As the longtime manager of Rolling Soles on Lake Street, Dooley was an early adopter of the outdoor rollerskating trend and part of a community that pushed back against calls to ban skating around Minneapolis' lakes in the 1980s. The group ultimately worked with the park board, which created one-way paths and let skating continue.

"She was just a wonderful woman, and she had a lust for life," said her friend Scott Sansby, who owned Rolling Soles, which sold and rented outdoor rollerskates.

Dooley began working there in 1979, when the idea of putting skateboard wheels on rollerskates and taking to the streets and paths around the lakes was new. She managed the spot until it closed in 1998.

Sansby and Dooley drove a skate party bus decorated to look like a London double-decker to events like all-night rollerskating parties, Sansby recalled.

In her 60s, after moving to Sauk Centre, Minn., Dooley took up the cello, taking lessons and playing in coffee shops with her teacher.

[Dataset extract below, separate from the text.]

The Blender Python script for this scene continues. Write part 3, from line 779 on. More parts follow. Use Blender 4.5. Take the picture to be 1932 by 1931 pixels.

In her last year, even as she went through treatment for lymphoma, Dooley was always optimistic, friends said — making plans to get together, running AA meetings on Zoom when she could no longer be there in person and serving as a consultant for the nonprofit Wellness in the Woods.

She is survived by her brothers, Mike Dooley of Linwood and Sean Dooley of Albuquerque, N.M.; children Shannon Bernstrom and Bryan Bernstrom, both of St. Paul, as well as several grandchildren and great grandchildren.

A celebration of life service for Dooley is set for Sunday, Oct. 30 at 3 p.m. at the Alano Society of Minneapolis, 2218 1st Av. S.